**SHORT EXERCISE**
Scan each line of the records for the word "parts" and extract the ones that have it.

**Records**
* Start *

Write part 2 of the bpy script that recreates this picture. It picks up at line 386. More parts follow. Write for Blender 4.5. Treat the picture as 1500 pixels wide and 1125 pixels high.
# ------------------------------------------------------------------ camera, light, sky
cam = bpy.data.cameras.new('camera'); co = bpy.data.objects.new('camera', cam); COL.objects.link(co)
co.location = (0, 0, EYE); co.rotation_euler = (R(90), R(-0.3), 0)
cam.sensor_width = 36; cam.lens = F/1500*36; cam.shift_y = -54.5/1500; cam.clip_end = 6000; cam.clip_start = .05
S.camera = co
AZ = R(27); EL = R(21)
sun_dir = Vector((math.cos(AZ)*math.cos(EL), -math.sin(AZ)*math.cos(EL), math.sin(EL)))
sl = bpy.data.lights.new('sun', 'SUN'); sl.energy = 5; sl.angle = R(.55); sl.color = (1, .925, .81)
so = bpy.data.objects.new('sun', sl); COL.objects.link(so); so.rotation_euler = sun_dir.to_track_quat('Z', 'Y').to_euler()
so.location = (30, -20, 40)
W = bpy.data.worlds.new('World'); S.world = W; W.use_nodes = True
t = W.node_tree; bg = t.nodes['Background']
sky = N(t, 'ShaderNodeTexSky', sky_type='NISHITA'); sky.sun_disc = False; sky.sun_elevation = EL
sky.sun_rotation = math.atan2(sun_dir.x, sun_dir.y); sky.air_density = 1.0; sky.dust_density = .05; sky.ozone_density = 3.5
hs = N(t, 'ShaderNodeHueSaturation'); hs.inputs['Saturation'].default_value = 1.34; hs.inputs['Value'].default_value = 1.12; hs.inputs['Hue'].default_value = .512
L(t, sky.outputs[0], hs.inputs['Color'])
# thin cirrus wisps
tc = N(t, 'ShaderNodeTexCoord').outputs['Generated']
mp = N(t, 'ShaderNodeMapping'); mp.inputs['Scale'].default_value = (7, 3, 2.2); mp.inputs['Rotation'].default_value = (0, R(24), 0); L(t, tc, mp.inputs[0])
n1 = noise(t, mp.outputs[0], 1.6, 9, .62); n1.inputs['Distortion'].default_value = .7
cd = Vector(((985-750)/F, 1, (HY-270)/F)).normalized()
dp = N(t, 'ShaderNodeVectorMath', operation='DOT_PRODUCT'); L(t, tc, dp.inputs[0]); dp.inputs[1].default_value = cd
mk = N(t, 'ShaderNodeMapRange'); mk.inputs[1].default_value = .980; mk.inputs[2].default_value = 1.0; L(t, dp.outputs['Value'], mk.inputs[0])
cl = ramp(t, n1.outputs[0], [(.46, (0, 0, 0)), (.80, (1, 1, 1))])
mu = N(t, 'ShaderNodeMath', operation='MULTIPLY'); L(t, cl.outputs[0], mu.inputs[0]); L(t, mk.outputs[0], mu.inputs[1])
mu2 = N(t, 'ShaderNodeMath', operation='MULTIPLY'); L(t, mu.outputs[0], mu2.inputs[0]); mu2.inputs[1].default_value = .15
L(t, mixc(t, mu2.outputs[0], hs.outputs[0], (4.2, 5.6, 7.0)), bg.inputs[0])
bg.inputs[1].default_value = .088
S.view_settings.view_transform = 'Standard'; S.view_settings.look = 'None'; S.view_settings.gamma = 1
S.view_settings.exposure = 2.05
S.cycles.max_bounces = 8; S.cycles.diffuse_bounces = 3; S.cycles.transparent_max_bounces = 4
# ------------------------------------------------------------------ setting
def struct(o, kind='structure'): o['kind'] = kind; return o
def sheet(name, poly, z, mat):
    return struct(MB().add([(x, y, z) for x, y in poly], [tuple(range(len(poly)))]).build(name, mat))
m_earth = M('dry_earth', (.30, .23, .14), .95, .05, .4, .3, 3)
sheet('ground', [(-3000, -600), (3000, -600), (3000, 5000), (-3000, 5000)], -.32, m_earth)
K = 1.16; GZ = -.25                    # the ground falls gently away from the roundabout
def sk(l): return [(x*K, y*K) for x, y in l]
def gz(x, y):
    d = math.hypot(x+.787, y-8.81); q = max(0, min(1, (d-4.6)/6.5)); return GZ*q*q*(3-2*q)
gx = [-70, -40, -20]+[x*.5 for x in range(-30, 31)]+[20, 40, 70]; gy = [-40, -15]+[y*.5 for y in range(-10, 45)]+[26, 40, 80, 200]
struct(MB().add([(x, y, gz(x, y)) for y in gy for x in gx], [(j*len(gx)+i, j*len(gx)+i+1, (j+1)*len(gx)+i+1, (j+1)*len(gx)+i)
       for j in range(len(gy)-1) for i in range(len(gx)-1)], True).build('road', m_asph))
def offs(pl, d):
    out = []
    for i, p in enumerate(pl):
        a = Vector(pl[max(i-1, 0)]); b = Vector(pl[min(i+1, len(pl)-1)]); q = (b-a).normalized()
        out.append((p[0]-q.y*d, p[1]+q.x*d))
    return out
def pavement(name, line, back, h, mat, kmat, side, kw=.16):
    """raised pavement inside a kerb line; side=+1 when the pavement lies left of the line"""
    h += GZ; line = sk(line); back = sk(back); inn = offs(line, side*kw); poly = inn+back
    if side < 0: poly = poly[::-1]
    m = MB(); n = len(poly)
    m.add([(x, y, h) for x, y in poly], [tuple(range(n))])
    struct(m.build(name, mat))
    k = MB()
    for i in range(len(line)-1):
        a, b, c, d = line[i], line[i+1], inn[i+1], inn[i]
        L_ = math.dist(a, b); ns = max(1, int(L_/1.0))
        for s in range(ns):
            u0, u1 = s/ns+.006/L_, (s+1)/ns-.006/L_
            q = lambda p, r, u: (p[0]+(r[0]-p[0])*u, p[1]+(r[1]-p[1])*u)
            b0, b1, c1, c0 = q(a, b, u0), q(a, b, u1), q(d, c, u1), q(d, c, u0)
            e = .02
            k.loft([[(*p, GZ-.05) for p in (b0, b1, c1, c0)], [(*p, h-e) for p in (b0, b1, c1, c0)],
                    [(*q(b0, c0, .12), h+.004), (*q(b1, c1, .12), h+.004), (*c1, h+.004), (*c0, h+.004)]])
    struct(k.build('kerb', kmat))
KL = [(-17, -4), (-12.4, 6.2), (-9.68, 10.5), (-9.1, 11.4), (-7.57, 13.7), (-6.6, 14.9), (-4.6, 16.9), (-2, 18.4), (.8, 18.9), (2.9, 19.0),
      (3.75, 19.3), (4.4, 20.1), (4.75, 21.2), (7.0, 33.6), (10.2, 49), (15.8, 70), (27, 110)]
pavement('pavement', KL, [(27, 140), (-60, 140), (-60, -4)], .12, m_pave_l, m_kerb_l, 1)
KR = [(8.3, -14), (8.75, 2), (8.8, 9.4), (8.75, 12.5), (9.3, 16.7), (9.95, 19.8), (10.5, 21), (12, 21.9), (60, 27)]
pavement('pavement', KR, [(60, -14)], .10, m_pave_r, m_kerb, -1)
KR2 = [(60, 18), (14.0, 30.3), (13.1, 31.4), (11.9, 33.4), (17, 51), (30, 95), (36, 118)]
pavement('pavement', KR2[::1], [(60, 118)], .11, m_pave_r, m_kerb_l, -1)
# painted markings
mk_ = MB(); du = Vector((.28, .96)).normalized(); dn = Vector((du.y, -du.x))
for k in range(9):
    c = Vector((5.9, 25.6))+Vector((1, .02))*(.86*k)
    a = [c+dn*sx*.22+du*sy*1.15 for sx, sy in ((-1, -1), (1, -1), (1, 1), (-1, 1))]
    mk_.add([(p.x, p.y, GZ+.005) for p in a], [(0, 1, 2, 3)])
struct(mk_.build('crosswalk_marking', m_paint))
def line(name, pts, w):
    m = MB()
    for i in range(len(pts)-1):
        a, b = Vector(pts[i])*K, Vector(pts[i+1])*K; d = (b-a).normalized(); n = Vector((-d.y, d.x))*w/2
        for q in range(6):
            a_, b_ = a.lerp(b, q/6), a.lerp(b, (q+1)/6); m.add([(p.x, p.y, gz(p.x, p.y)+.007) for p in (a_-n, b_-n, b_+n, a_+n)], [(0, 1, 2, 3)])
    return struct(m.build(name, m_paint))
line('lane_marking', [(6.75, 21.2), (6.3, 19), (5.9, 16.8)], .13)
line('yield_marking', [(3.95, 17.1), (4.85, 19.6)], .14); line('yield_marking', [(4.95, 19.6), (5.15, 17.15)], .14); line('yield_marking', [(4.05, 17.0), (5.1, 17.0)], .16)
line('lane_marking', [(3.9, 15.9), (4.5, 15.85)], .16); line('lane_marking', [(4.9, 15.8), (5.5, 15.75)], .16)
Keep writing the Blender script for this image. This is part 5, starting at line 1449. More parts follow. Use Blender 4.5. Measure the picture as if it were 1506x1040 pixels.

* End *

**SOLUTION TO THE EXERCISE**
Write part 2 of the bpy script that recreates this picture. It picks up at line 386. More parts follow. Write for Blender 4.5. Treat the picture as 1500 pixels wide and 1125 pixels high.
Keep writing the Blender script for this image. This is part 5, starting at line 1449. More parts follow. Use Blender 4.5. Measure the picture as if it were 1506x1040 pixels.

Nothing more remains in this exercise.